Je crois qu'aujourd'hui, je me suis pris ce que l'on appelle une claque.
Et des claques comme ça, j'en veux plus !
De Chris Marker, je ne connaissais pour l'instant que la jetée, vu très récemment, sur le même dvd que Sans soleil. Le moyen-métrage m'avait marqué par sa force visuelle, son style assez littéraire dans sa voix narrative et sa sensibilité au contact de la vie, des gens. Il y a une sorte de conjonction dans ce film où se retrouvent le cinéma, qui jaillit de la moindre image, de ce qu'elle montre et de ce qu'elle ne montre pas, jusqu'à ce mouvement à vous retourner le cœur, la littérature, ce protagoniste de roman, cette voix-off omnisciente, qui décrit tout, ou presque et ce style qui vous attrape pour ne pas vous relâcher, et la vie, avec ces personnages si vrais, cet amour si tragique et si puissant.
Dans Sans soleil, j'ai retrouvé ces mêmes aspects pendant 1h40, sauf que là, ça parle plus directement de notre monde.
Ce qui est très fort dans ce documentaire, film et bien plus encore, c'est ce mélange chaotique de l'écume de la musique, de la vague du cinéma, du remous de la réflexion, de la marrée de littérature, dans un océan de poésie. Car ultimement, ce film est avant tout poésie. Une poésie vibrante, au contact avec nos sentiments et avec ce qui fait de nous des sociétés, du politique à l'autre aimé. Une poésie qui vous frappe à la poitrine, lorsque cette girafe meurt en Afrique, lorsque ces adolescentes japonaises dansent à se faire remarquer, semblant ne pas remarquer qu'on les remarque, lorsque ces chiens errants jouent sur une plage du Sahel, lorsque ces gens voient partir leurs poupées dans les flammes comme s'ils voyaient partir des kamikazes, lorsque cette femme qui ne nous regardait pas, dans un marché en Afrique, plante soudain son javelot dans l'œil de la caméra, entre deux passants.
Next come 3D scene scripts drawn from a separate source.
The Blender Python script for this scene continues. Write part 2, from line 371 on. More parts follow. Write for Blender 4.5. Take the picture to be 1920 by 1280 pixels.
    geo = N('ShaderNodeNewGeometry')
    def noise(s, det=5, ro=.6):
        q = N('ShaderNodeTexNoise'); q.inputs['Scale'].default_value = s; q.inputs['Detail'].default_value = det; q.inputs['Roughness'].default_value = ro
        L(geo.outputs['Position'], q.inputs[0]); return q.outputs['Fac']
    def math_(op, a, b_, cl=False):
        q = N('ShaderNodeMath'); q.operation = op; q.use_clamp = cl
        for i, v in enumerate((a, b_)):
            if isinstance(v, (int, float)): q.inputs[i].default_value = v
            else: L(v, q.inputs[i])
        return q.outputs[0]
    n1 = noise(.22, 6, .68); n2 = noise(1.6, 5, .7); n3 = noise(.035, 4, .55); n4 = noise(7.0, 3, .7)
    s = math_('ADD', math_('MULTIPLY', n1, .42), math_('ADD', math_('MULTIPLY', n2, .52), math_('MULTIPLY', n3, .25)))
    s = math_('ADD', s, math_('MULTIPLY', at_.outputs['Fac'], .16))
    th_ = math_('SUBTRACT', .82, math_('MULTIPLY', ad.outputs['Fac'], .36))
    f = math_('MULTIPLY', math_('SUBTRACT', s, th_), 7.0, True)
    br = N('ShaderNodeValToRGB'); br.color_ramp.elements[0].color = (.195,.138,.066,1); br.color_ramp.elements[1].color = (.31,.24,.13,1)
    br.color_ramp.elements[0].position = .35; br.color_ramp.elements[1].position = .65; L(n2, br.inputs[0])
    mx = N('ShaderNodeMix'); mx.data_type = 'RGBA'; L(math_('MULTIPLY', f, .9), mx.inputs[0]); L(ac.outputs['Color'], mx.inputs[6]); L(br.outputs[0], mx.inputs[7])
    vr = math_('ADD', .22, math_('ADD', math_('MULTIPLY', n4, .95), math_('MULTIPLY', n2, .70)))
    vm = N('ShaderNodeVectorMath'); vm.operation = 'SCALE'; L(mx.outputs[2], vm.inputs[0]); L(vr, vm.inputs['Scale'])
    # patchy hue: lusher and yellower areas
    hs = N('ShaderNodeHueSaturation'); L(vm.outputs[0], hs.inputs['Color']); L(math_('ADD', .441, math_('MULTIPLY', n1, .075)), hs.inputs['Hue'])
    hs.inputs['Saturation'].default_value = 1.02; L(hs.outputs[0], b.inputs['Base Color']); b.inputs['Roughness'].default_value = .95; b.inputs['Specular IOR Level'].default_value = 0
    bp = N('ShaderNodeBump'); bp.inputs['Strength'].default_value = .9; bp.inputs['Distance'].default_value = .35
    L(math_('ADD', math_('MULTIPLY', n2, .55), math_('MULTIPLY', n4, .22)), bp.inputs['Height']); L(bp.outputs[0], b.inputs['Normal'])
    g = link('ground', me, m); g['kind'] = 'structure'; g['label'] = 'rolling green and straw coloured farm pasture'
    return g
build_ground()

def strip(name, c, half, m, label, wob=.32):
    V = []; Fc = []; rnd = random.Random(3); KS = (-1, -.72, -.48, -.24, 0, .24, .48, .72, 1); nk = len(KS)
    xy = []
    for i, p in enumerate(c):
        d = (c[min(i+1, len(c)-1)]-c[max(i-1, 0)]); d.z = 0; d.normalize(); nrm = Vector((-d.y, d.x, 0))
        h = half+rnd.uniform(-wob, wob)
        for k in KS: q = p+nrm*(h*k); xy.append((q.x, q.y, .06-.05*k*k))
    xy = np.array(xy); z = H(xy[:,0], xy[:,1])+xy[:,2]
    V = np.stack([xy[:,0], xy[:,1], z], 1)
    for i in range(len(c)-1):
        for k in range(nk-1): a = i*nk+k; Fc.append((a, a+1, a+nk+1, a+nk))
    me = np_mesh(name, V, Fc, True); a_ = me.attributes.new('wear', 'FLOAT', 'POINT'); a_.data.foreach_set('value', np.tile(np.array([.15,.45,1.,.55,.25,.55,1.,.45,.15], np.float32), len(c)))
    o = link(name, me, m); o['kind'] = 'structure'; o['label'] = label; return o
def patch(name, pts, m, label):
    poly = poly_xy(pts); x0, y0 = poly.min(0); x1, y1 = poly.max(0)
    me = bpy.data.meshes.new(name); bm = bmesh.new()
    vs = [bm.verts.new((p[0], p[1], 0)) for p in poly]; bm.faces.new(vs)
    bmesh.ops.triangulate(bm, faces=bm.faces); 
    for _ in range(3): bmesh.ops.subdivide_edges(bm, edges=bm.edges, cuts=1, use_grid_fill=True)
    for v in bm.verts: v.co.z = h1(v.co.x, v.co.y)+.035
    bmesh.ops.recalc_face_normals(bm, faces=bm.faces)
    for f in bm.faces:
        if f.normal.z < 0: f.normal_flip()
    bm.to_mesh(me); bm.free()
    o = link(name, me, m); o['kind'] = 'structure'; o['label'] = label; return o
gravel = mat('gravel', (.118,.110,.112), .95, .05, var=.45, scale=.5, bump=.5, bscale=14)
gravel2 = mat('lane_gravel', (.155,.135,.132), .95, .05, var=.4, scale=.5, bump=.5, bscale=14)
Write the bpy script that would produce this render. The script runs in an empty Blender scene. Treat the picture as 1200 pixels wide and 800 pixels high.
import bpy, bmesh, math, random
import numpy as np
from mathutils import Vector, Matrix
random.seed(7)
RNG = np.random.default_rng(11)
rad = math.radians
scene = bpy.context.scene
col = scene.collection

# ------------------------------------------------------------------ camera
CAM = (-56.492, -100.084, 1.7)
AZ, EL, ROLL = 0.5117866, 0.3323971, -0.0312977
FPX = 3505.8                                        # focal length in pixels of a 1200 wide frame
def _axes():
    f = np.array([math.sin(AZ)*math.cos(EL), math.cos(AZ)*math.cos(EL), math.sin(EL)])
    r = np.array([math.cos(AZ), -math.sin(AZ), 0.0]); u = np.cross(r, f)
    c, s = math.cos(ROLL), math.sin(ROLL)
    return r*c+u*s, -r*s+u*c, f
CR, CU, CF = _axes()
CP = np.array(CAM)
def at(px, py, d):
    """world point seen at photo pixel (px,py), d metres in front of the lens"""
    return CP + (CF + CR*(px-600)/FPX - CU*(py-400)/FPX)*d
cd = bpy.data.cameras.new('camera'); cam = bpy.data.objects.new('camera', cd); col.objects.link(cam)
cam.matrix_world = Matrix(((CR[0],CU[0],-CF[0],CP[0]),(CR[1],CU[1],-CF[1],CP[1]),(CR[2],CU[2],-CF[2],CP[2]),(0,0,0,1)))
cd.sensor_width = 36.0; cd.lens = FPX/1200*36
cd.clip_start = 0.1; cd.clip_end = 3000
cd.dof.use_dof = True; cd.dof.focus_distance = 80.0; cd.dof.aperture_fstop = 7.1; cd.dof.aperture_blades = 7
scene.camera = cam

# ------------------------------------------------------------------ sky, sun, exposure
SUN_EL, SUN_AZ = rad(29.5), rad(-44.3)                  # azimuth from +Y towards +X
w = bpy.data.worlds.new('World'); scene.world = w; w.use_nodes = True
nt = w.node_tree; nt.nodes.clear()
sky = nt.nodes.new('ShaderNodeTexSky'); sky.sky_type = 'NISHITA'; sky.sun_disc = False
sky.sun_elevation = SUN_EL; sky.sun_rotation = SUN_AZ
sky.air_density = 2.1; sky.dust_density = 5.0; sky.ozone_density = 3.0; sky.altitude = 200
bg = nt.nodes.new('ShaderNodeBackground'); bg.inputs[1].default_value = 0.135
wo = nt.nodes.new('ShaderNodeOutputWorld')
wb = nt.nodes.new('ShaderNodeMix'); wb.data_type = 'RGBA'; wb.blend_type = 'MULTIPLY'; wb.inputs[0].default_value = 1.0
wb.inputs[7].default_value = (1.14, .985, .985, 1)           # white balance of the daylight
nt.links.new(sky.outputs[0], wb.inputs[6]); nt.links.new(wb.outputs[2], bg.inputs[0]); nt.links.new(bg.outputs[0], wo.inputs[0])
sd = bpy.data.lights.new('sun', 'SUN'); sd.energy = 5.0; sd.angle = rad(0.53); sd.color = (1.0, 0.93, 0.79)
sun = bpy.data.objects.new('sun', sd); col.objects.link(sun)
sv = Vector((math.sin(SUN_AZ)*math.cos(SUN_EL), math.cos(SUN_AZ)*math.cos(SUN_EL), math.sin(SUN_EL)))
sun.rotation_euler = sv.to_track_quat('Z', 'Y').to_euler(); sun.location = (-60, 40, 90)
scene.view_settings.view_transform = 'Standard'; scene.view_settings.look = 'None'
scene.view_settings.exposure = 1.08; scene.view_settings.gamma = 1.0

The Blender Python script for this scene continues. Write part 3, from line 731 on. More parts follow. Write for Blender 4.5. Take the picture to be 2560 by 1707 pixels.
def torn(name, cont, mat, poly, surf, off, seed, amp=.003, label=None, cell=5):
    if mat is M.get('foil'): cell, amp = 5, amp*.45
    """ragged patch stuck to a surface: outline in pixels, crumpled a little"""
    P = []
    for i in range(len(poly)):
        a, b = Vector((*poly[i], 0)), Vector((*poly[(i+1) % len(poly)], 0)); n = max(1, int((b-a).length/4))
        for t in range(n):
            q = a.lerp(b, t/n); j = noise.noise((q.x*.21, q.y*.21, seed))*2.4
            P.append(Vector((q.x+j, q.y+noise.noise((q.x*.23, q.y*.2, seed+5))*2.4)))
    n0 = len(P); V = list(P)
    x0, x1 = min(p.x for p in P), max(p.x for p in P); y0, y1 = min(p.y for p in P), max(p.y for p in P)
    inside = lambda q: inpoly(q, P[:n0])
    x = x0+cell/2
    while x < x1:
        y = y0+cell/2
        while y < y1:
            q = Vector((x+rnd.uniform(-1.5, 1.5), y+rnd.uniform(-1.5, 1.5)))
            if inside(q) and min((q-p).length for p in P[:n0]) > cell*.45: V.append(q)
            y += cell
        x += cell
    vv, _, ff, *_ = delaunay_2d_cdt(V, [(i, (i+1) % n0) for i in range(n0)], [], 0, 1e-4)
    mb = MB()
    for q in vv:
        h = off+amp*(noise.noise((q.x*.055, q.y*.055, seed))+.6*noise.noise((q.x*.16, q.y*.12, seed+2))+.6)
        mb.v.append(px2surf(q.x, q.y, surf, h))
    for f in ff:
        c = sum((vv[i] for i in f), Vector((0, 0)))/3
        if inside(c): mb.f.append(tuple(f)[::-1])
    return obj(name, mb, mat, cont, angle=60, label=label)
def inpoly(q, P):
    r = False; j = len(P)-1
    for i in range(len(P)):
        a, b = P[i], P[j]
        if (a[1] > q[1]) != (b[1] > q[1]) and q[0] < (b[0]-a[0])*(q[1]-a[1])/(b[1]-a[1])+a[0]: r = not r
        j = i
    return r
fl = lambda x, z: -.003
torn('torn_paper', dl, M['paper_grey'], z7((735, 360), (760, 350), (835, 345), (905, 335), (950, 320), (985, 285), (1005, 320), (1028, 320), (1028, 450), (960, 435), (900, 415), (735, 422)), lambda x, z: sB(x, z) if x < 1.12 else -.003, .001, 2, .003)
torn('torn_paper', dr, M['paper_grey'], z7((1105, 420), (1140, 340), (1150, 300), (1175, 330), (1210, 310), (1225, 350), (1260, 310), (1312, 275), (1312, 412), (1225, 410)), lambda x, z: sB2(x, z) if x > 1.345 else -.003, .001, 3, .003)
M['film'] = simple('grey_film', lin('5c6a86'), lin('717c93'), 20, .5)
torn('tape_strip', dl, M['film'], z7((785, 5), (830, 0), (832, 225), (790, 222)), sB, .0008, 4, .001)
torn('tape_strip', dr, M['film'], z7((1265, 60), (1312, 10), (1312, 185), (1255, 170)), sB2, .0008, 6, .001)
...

Le film nous embarque dans son rythme marin, passant naturellement d'un sujet à l'autre, d'une digression à l'autre. Mais il est toujours aussi clair qu'une eau tropicale, limpide derrière ses reflets. Pourtant, le sujet du film n'est jamais explicitement donné. Cela pourrait être le Japon et la Guinée-Bissau, cela pourrait être le photographe et cette femme qui reçoit ses lettres, cela pourrait être le rejet de toutes les injustices qui parsèment le monde et l'espoir d'un avenir meilleur, dans un futur lointain, et puis, pas tant que ça, cela pourrait être la mémoire, cela pourrait être l'amour. Cela est.
Le visionnage du film m'a rapidement rappelé un autre artiste. Ce mélange des genres, cette façon de digresser perpétuellement tout en disant beaucoup, cet attrait pour la poésie, la très haute, cet amour des gens et cette aversion du pouvoir, tirant à gauche. Il s'agit bien sur de Léo Ferré. Car comment ne pas le voir quand Chris Marker, lors d'une réflexion sur la mémoire, nous montre des chiens errants devant la mer. Les chiens, la mémoire et la mer. Comment ne pas le voir aussi quand il se projette dans un futur lointain débarrassé du pouvoir, 2000 ans plus tard.
Il n'y a donc aucune surprise à ce que, tout comme l'œuvre de Ferré, j'ai adoré ce film. Tant de choses sont dites et montrées qu'une critique ne saurait en contenir l'ampleur. Je vous invite, si ce n'est pas fait, à découvrir ce chef-d'œuvre et ai hâte d'explorer le reste de la filmographie du maitre.